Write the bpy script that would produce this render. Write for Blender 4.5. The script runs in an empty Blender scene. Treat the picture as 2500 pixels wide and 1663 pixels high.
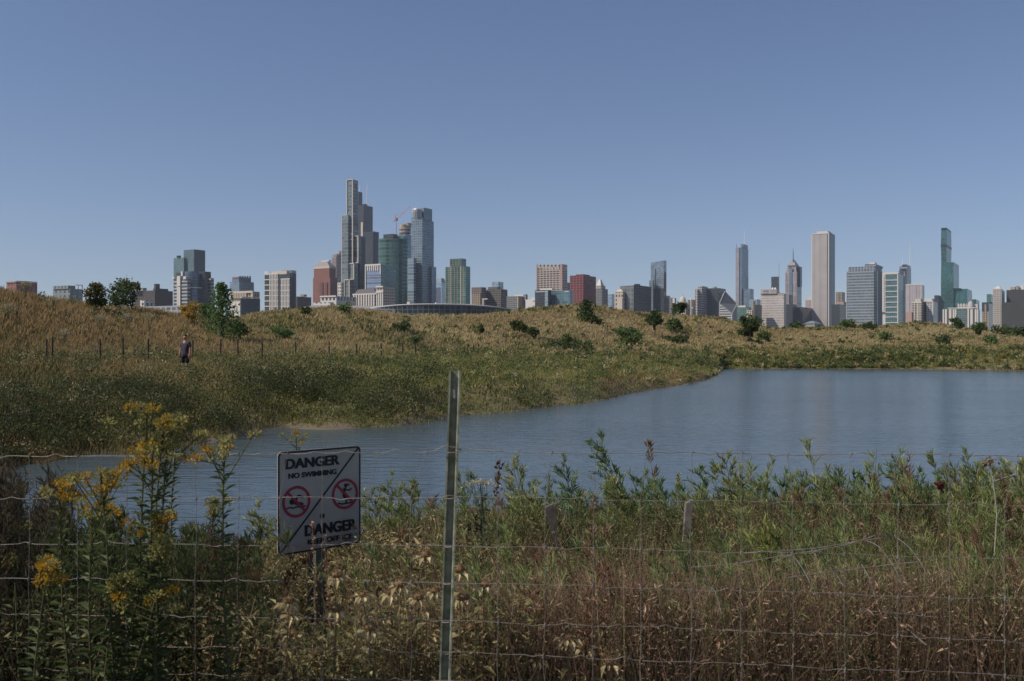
import bpy, math, random
import numpy as np
from mathutils import Vector, Matrix

# ------------------------------------------------------------------ camera, sky, sun, exposure
sc = bpy.context.scene
FPX, CXP, HOR, CAMZ = 2430.0, 1250.0, 840.0, 1.6      # focal length, image centre and horizon in photo pixels, eye height
cam_d = bpy.data.cameras.new('camera'); cam = bpy.data.objects.new('camera', cam_d)
sc.collection.objects.link(cam); sc.camera = cam
cam.location = (0, 0, CAMZ); cam.rotation_euler = (math.radians(90), 0, 0)
cam_d.sensor_width = 36.0; cam_d.lens = 36.0 * FPX / 2500.0
cam_d.shift_y = 8.5 / 2500.0
cam_d.clip_start = 0.05; cam_d.clip_end = 40000
cam_d.dof.use_dof = True; cam_d.dof.focus_distance = 45.0; cam_d.dof.aperture_fstop = 11.0

SUN_AZ, SUN_EL = math.radians(252), math.radians(45)
SUN = Vector((math.sin(SUN_AZ) * math.cos(SUN_EL), math.cos(SUN_AZ) * math.cos(SUN_EL), math.sin(SUN_EL)))
w = bpy.data.worlds.new('World'); sc.world = w; w.use_nodes = True
nt = w.node_tree; bg = nt.nodes['Background']
sky = nt.nodes.new('ShaderNodeTexSky'); sky.sky_type = 'NISHITA'; sky.sun_disc = False
sky.sun_elevation = SUN_EL; sky.sun_rotation = SUN_AZ
sky.air_density = 1.0; sky.dust_density = 0.25; sky.ozone_density = 3.0; sky.altitude = 200
# the clear air over the lake: no yellow band at the horizon, a slight violet cast
_g = nt.nodes.new('ShaderNodeTexCoord'); _v = nt.nodes.new('ShaderNodeVectorMath'); _v.operation = 'ADD'; _v.inputs[1].default_value = (0, 0, .035)
nt.links.new(_g.outputs['Generated'], _v.inputs[0]); nt.links.new(_v.outputs[0], sky.inputs[0])
_m = nt.nodes.new('ShaderNodeMix'); _m.data_type = 'RGBA'; _m.blend_type = 'MULTIPLY'; _m.inputs[0].default_value = 1; _m.inputs[7].default_value = (1.0, .93, .98, 1)
nt.links.new(sky.outputs[0], _m.inputs[6]); nt.links.new(_m.outputs[2], bg.inputs[0]); bg.inputs[1].default_value = 0.085
sd = bpy.data.lights.new('sun', 'SUN'); sd.energy = 3.9; sd.angle = math.radians(0.5); sd.color = (1.0, 0.90, 0.78)
so = bpy.data.objects.new('sun', sd); sc.collection.objects.link(so)
so.rotation_euler = (-SUN).to_track_quat('-Z', 'Y').to_euler(); so.location = (-50, -20, 60)
sc.view_settings.view_transform = 'Standard'; sc.view_settings.look = 'None'
sc.view_settings.gamma = 1.0; sc.view_settings.use_curve_mapping = False
sc.view_settings.exposure = 0.12
cy = sc.cycles
cy.use_denoising = True
cy.max_bounces = 6; cy.diffuse_bounces = 2; cy.glossy_bounces = 3; cy.transmission_bounces = 3; cy.volume_bounces = 0
cy.transparent_max_bounces = 4; cy.caustics_reflective = False; cy.caustics_refractive = False

rng = np.random.default_rng(7)
random.seed(7)

# ------------------------------------------------------------------ helpers: tagging, meshes
def link(o): sc.collection.objects.link(o)
def tag(o, label, cat=None, group=None, kind=None):
    if label: o['label'] = label
    if cat: o['category'] = cat
    if group: o['group'] = group
    if kind: o['kind'] = kind
    return o
def thing(name, label, cat, loc=(0, 0, 0), group=None, rotz=0.0):
    o = bpy.data.objects.new(name, None); link(o); o.location = loc; o.rotation_euler = (0, 0, rotz)
    o.empty_display_size = 0.2
    return tag(o, label, cat, group)

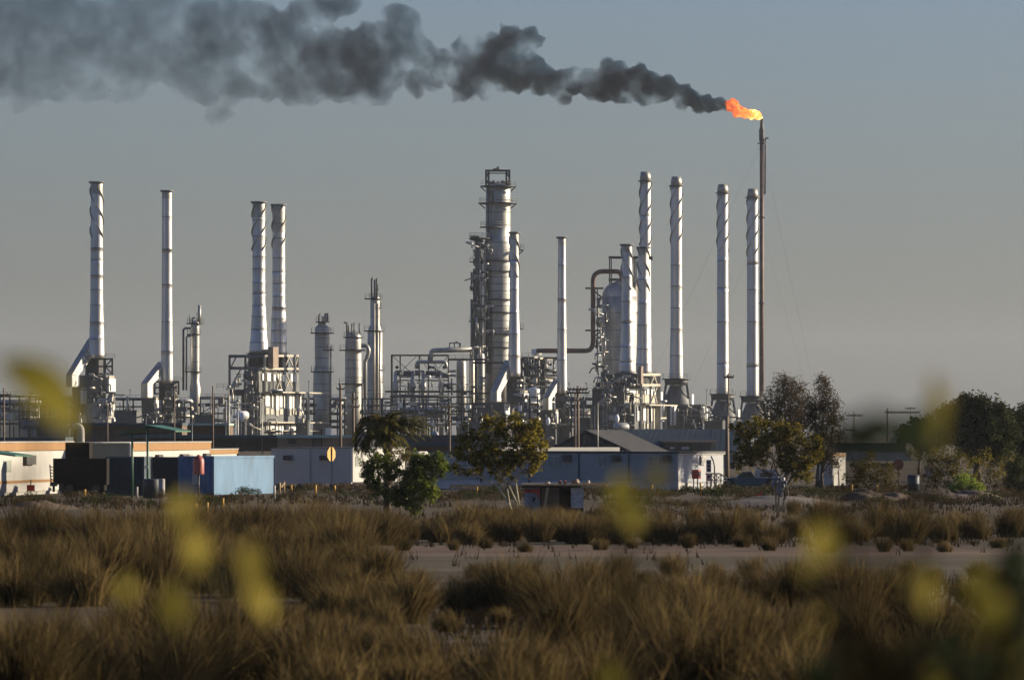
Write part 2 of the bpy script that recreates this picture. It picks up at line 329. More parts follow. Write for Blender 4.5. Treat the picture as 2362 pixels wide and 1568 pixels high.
# ---------------------------------------------------------------- platforms with railings
def platform(t, uc, v, Y, rpx, th=.28, n=18, rail=True):
    s = Y/K; c = W(uc, v, Y); r = rpx*s
    p = MB().lathe(c, [(r, c.z-th), (r, c.z)], n).build('platform', DARK, t)
    if rail:
        b = MB(); pts = [c+Vector((math.cos(2*math.pi*i/n)*r*.97, math.sin(2*math.pi*i/n)*r*.97, 0)) for i in range(n)]
        for i in range(n):
            q, q2 = pts[i], pts[(i+1) % n]
            if i % 2 == 0: b.bar(q, q+Vector((0, 0, 1.15)), .06)
            for h in (.6, 1.15): b.bar(q+Vector((0,0,h)), q2+Vector((0,0,h)), .06)
        b.build('railing', GREY, p)
    return p
def column(u, Y, prof, seams, label, name='distillation_column', plats=(), pipes=(), m=ALUD, cat='column', group='slim process columns', dome=True):
    s = Y/K; t = thing(name, label, cat, base(u, Y), group); c = W(u, 1000, Y); pr = []
    z = lambda v: W(0, v, Y).z
    pts = sorted([(v, w, 0) for v, w in prof] + [(q+.8, None, 1) for q in seams] + [(q-.8, None, 0) for q in seams], key=lambda x: -x[0]); cur = 0
    asc = sorted(prof)
    def hw(v):
        for (a, p), (b, q) in zip(asc, asc[1:]):
            if a <= v <= b: return p+(q-p)*(v-a)/(b-a)
        return asc[-1][1]
    for v, w, mi in pts:
        if w is None: cur = mi; pr.append((hw(v)*s+.05, z(v), cur))
        else: pr.append((w*s, z(v), cur))
    if dome:
        r, zt = pr[-1][0], pr[-1][1]; pr += [(r*math.cos(a), zt+r*.6*math.sin(a), 0) for a in (.3,.6,.9,1.2,1.5)]
    MB().lathe(c, pr).build('shell', [m, SEAM], t)
    for pl in plats: platform(t, *((pl[0], pl[1], Y, pl[2]) if len(pl) == 3 else pl))
    for pts, rad, mm, dy in pipes: MB().pipe([W(a, b, Y+dy) for a, b in pts], rad, rad*2.5, 8).build('pipe', mm, t)
    return t
column(450, 1380, [(745,9.5),(880,9.5),(895,12.5),(1010,12.5)], [770,800,835,862], 'slim column right of the plain second chimney, with a pipe frame along its left side',
    plats=[(450,745,20),(447,770,16),(446,856,20)], pipes=[([(460,747),(460,704)],.38,ALUD,0),([(423,900),(423,757),(440,757)],.26,GREY,-1),([(430,900),(430,775),(442,775)],.2,GREY,-1),
    ([(437,745),(437,726)],.12,GREY,-2),([(444,745),(444,733),(450,733)],.2,GREY,-2),([(455,745),(455,722)],.12,GREY,-2),([(441.5,752),(441.5,905)],.16,CREAM,-1.6)])
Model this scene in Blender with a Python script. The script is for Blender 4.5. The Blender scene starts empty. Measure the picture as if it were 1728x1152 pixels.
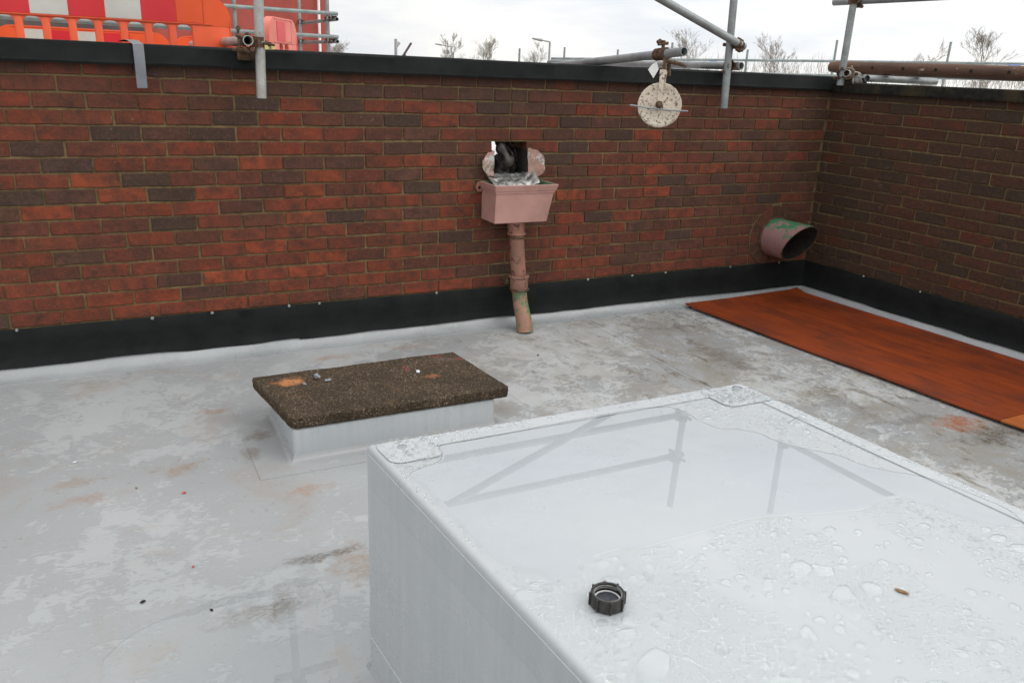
import bpy, bmesh, math, random
from mathutils import Vector, Matrix, noise
R = math.radians
S = bpy.context.scene
COL = S.collection
rnd = random.Random(7)

# ------------------------------------------------------------------ camera
cam_d = bpy.data.cameras.new('camera')
cam = bpy.data.objects.new('camera', cam_d); COL.objects.link(cam)
cam_d.sensor_width = 36.0
cam_d.lens = 1361.18 / 1728 * 36.0
cam_d.clip_start = 0.05
cam_d.clip_end = 2000
def cam_axes(yaw, pitch, roll):
    f = Vector((math.sin(yaw)*math.cos(pitch), math.cos(yaw)*math.cos(pitch), math.sin(pitch)))
    r = Vector((math.cos(yaw), -math.sin(yaw), 0)); u = r.cross(f)
    c, s = math.cos(roll), math.sin(roll)
    return c*r + s*u, -s*r + c*u, f
cr, cu, cf = cam_axes(0.4786, -0.3270, 0.0436)
CAM = Vector((0.23865, -4.45153, 1.56997))
cam.matrix_world = Matrix(((cr.x, cu.x, -cf.x, CAM.x), (cr.y, cu.y, -cf.y, CAM.y), (cr.z, cu.z, -cf.z, CAM.z), (0, 0, 0, 1)))
S.camera = cam

# ------------------------------------------------------------------ world, sun, exposure
SUN_AZ, SUN_EL = R(132), R(40)      # compass-like: 0 = +y, clockwise
w = bpy.data.worlds.new('World'); S.world = w; w.use_nodes = True
nt = w.node_tree; nt.nodes.clear()
def wn(t, **k):
    n = nt.nodes.new(t)
    for a, b in k.items(): setattr(n, a, b)
    return n
out = wn('ShaderNodeOutputWorld'); bg = wn('ShaderNodeBackground'); bg.inputs['Strength'].default_value = 0.1
sky = wn('ShaderNodeTexSky', sky_type='NISHITA'); sky.sun_disc = False
sky.sun_elevation = SUN_EL; sky.sun_rotation = SUN_AZ; sky.air_density = 1.0; sky.dust_density = 2.0
tc = wn('ShaderNodeTexCoord'); mp = wn('ShaderNodeMapping'); mp.inputs['Scale'].default_value = (1.0, 1.0, 4.5)
nz = wn('ShaderNodeTexNoise'); nz.inputs['Scale'].default_value = 2.6; nz.inputs['Detail'].default_value = 7; nz.inputs['Roughness'].default_value = 0.6
nt.links.new(tc.outputs['Generated'], mp.inputs['Vector']); nt.links.new(mp.outputs[0], nz.inputs['Vector'])
ramp = wn('ShaderNodeValToRGB')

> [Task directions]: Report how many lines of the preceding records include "Write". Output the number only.

> [Solved exercise]: 2